The records that follow must be repeated verbatim, every one of them.

- Data provided -
## Start

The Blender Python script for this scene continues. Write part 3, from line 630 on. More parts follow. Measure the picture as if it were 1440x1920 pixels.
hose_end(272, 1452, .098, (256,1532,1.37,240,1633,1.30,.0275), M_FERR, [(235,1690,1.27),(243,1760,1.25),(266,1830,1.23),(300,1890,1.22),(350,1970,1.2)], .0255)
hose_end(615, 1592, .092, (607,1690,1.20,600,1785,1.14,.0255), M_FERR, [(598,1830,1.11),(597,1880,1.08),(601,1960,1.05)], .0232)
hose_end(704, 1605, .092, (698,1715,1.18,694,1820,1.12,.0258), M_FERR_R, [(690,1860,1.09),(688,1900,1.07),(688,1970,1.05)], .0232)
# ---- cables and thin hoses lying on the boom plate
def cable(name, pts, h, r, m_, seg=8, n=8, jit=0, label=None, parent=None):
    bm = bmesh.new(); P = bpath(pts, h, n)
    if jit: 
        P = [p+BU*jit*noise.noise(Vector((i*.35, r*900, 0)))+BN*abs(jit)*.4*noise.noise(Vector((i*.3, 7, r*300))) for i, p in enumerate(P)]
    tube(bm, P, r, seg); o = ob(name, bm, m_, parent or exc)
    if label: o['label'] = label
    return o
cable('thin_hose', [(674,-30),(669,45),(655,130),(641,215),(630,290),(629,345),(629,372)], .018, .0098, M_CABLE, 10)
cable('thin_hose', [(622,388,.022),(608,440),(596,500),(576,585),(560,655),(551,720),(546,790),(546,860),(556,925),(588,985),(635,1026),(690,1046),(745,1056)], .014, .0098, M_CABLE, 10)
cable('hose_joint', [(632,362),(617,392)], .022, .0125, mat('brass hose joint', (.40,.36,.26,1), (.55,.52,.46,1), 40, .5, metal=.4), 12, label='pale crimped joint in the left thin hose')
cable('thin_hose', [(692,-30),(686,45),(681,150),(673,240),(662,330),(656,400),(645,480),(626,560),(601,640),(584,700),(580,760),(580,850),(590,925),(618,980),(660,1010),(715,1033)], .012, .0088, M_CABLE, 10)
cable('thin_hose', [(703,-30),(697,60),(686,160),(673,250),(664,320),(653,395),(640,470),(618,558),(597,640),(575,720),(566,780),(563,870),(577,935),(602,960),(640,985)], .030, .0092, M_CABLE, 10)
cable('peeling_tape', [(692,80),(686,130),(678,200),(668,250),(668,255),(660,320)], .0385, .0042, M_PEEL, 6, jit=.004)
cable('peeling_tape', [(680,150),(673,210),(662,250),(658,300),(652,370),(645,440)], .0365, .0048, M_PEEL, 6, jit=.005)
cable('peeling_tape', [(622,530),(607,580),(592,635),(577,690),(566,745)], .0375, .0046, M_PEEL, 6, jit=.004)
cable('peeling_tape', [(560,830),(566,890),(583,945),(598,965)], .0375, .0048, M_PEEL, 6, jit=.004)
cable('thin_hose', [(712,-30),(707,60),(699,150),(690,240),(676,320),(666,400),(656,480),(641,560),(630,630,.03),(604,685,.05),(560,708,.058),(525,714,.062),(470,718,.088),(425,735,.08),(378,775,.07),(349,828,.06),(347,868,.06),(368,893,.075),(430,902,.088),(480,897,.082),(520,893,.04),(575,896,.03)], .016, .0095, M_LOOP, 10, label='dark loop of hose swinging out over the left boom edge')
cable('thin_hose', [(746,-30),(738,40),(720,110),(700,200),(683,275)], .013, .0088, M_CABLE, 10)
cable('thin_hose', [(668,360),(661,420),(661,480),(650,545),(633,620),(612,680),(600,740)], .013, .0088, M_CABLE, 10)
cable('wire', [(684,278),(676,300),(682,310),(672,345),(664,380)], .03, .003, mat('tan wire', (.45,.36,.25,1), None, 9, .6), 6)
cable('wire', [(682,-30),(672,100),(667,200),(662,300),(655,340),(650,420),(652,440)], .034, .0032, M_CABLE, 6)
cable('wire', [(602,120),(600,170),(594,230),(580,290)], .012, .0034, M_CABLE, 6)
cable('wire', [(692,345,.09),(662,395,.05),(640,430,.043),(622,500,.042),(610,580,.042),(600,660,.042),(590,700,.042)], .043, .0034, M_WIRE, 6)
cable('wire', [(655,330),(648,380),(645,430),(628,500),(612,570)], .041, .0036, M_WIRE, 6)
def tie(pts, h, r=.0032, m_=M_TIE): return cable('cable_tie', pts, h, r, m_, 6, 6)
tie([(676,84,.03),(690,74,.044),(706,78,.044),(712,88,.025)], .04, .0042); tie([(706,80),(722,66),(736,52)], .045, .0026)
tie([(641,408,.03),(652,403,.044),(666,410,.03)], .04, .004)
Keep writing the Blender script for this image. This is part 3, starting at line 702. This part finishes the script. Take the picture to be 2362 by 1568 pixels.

## End

- Final result -
The Blender Python script for this scene continues. Write part 3, from line 630 on. More parts follow. Measure the picture as if it were 1440x1920 pixels.
hose_end(272, 1452, .098, (256,1532,1.37,240,1633,1.30,.0275), M_FERR, [(235,1690,1.27),(243,1760,1.25),(266,1830,1.23),(300,1890,1.22),(350,1970,1.2)], .0255)
hose_end(615, 1592, .092, (607,1690,1.20,600,1785,1.14,.0255), M_FERR, [(598,1830,1.11),(597,1880,1.08),(601,1960,1.05)], .0232)
hose_end(704, 1605, .092, (698,1715,1.18,694,1820,1.12,.0258), M_FERR_R, [(690,1860,1.09),(688,1900,1.07),(688,1970,1.05)], .0232)
# ---- cables and thin hoses lying on the boom plate
def cable(name, pts, h, r, m_, seg=8, n=8, jit=0, label=None, parent=None):
    bm = bmesh.new(); P = bpath(pts, h, n)
    if jit: 
        P = [p+BU*jit*noise.noise(Vector((i*.35, r*900, 0)))+BN*abs(jit)*.4*noise.noise(Vector((i*.3, 7, r*300))) for i, p in enumerate(P)]
    tube(bm, P, r, seg); o = ob(name, bm, m_, parent or exc)
    if label: o['label'] = label
    return o
cable('thin_hose', [(674,-30),(669,45),(655,130),(641,215),(630,290),(629,345),(629,372)], .018, .0098, M_CABLE, 10)
cable('thin_hose', [(622,388,.022),(608,440),(596,500),(576,585),(560,655),(551,720),(546,790),(546,860),(556,925),(588,985),(635,1026),(690,1046),(745,1056)], .014, .0098, M_CABLE, 10)
cable('hose_joint', [(632,362),(617,392)], .022, .0125, mat('brass hose joint', (.40,.36,.26,1), (.55,.52,.46,1), 40, .5, metal=.4), 12, label='pale crimped joint in the left thin hose')
cable('thin_hose', [(692,-30),(686,45),(681,150),(673,240),(662,330),(656,400),(645,480),(626,560),(601,640),(584,700),(580,760),(580,850),(590,925),(618,980),(660,1010),(715,1033)], .012, .0088, M_CABLE, 10)
cable('thin_hose', [(703,-30),(697,60),(686,160),(673,250),(664,320),(653,395),(640,470),(618,558),(597,640),(575,720),(566,780),(563,870),(577,935),(602,960),(640,985)], .030, .0092, M_CABLE, 10)
cable('peeling_tape', [(692,80),(686,130),(678,200),(668,250),(668,255),(660,320)], .0385, .0042, M_PEEL, 6, jit=.004)
cable('peeling_tape', [(680,150),(673,210),(662,250),(658,300),(652,370),(645,440)], .0365, .0048, M_PEEL, 6, jit=.005)
cable('peeling_tape', [(622,530),(607,580),(592,635),(577,690),(566,745)], .0375, .0046, M_PEEL, 6, jit=.004)
cable('peeling_tape', [(560,830),(566,890),(583,945),(598,965)], .0375, .0048, M_PEEL, 6, jit=.004)
cable('thin_hose', [(712,-30),(707,60),(699,150),(690,240),(676,320),(666,400),(656,480),(641,560),(630,630,.03),(604,685,.05),(560,708,.058),(525,714,.062),(470,718,.088),(425,735,.08),(378,775,.07),(349,828,.06),(347,868,.06),(368,893,.075),(430,902,.088),(480,897,.082),(520,893,.04),(575,896,.03)], .016, .0095, M_LOOP, 10, label='dark loop of hose swinging out over the left boom edge')
cable('thin_hose', [(746,-30),(738,40),(720,110),(700,200),(683,275)], .013, .0088, M_CABLE, 10)
cable('thin_hose', [(668,360),(661,420),(661,480),(650,545),(633,620),(612,680),(600,740)], .013, .0088, M_CABLE, 10)
cable('wire', [(684,278),(676,300),(682,310),(672,345),(664,380)], .03, .003, mat('tan wire', (.45,.36,.25,1), None, 9, .6), 6)
cable('wire', [(682,-30),(672,100),(667,200),(662,300),(655,340),(650,420),(652,440)], .034, .0032, M_CABLE, 6)
cable('wire', [(602,120),(600,170),(594,230),(580,290)], .012, .0034, M_CABLE, 6)
cable('wire', [(692,345,.09),(662,395,.05),(640,430,.043),(622,500,.042),(610,580,.042),(600,660,.042),(590,700,.042)], .043, .0034, M_WIRE, 6)
cable('wire', [(655,330),(648,380),(645,430),(628,500),(612,570)], .041, .0036, M_WIRE, 6)
def tie(pts, h, r=.0032, m_=M_TIE): return cable('cable_tie', pts, h, r, m_, 6, 6)
tie([(676,84,.03),(690,74,.044),(706,78,.044),(712,88,.025)], .04, .0042); tie([(706,80),(722,66),(736,52)], .045, .0026)
tie([(641,408,.03),(652,403,.044),(666,410,.03)], .04, .004)
Keep writing the Blender script for this image. This is part 3, starting at line 702. This part finishes the script. Take the picture to be 2362 by 1568 pixels.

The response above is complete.